A mammoth glaucous gull yelps its commanding presence to the masses. It's headed into a fray of hundreds of ring-billed gulls and some herring gulls following our boat. Only the great black-backed gull is larger, at least among gulls that appear in Ohio. This glaucous gull will immediately establish primacy among its lesser brethren by sheer force of size and personality.
Last Saturday I boarded the Holiday near downtown Cleveland along with several dozen other birders. It was the first "pelagic" Lake Erie trip of the season sponsored by the Black Swamp Bird Observatory. I believe the December trip is full, but there may be spaces on the January 1 voyage.
We motored slowly down the Cuyahoga River from our launch point at Collision Bend, stopping once to await the passage of the 615-foot lake freighter American Courage. The river seems impossibly narrow to accommodate these giant ships, but it does although lesser craft may have to duck out of the way until they squeak past.
The same glaucous gull from a different angle, showing its pure frosty-white wing tips. This individual is a first-cycle bird. It will go through four cycles of distinct plumage before reaching adulthood at four to five years of age.
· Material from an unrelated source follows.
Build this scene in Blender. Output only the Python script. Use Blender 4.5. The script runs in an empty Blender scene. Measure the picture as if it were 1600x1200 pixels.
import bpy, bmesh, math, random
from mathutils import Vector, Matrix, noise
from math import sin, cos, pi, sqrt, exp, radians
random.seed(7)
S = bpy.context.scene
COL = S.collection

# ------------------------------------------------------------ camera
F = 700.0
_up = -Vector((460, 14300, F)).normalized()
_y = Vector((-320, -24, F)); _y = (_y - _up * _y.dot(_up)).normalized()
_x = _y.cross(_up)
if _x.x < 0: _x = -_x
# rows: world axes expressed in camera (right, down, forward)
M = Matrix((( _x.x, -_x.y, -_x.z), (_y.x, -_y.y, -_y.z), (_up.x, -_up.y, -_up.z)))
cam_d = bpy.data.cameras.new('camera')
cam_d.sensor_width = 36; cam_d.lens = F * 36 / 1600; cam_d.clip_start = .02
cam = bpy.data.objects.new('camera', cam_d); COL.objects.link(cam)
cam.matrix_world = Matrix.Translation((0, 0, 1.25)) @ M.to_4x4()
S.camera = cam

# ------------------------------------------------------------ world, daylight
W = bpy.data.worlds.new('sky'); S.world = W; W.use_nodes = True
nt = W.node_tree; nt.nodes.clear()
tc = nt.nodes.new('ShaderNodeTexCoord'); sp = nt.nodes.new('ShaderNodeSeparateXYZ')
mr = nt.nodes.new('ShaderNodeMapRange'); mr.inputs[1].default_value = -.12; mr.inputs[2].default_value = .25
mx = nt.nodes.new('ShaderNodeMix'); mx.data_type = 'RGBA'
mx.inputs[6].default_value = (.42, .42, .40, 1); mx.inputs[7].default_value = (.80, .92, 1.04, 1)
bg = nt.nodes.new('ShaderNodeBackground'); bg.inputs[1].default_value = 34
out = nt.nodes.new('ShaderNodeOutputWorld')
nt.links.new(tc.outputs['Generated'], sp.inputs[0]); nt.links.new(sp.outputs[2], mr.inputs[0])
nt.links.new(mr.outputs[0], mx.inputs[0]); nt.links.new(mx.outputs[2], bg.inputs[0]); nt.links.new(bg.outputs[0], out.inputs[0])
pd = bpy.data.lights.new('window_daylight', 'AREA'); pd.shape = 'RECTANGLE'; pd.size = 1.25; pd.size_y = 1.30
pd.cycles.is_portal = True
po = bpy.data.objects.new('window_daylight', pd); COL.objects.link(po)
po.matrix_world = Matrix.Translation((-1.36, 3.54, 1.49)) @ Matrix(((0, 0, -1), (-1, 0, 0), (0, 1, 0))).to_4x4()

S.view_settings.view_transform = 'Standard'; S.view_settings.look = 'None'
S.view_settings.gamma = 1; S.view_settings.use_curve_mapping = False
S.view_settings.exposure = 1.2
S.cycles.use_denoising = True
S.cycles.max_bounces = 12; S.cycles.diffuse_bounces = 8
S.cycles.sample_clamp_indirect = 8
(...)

Before long we hit Lake Erie. Chum-master Tim Jasinski created a steady effluvia of bird-friendly chum (no popcorn or bread here!) off the stern, and before long we had a blizzard of ring-billed gulls in tow. As the weather has been relatively mild thus far, the ring-billeds were far and away the dominant gull, although a number of herring gulls peppered the flock. Bonaparte's gulls were almost non-existent, and every lake birder loves to encounter swirling masses of that species. Such swarms can attract rarer species such as black-headed or little gulls, or perhaps even a jaeger.
We did see a few great black-backed gulls - another species that will greatly increase in numbers as winter sets in - but this glaucous gull was the highlight. They breed in the high Arctic, and Lake Erie is a Floridian vacation for these feathered toughs. Most of them winter in colder waters, although some make it all the way to the Gulf Coast.
A few other avian highlights were peregrine falcon, which rocketed by offering a few fairly close passes. A rough-legged hawk passed high overhead; my first of the season. And the day's best rarity was a purple sandpiper, which obliging foraged on mossy rocks of a nearby breakwall.
All in all, an interesting four-hour float.